In some cases where a victim is planning to flee the perpetrator, option 12.4B would allow the victim to ensure they have everything in place prior to issuing the NTV and vacating the rented premises. Such as having sought secure alternative accommodation and have the removalist booked for a time after the perpetrator has left for work. This scenario is not uncommon, with women reporting to our service that they are fearful of even attending our office for fear of being seen let alone attending court for a VCAT hearing. Again, the likeliness of this occurring is more probable and reflective of regional and rural towns.
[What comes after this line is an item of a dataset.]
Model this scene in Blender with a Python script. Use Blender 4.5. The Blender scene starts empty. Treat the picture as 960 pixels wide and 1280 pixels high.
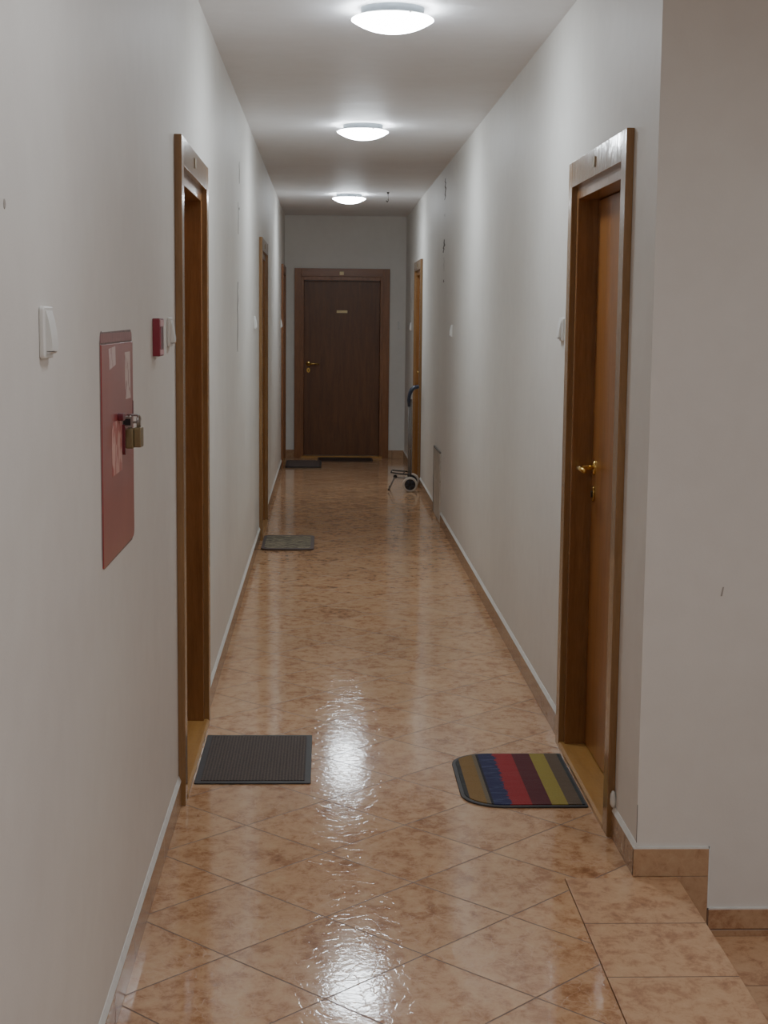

Although Option 12.4A is broader than the current legislation and allows a co-tenant to apply to VCAT without the consent of the other tenant, it adds another layer to the complex process in which the victim is already experiencing. Another “court” experience, the stress of cross examination and having to re live the trauma and repeat their story again. It should be noted that in regional and rural Victoria the court houses are old and heritage listed with no allowance for privacy and security thus leaving the victim in an extremely vulnerable position. Current practice in country court houses has both the victim and the perpetrator standing in the foyer with no other alternative space in which to wait until the matter is called before the judge. This must be addressed should Option 12.4A be adopted.

In conclusion we thank you for considering our input in to the RTA Discussion Paper and look forward to the outcome of this process.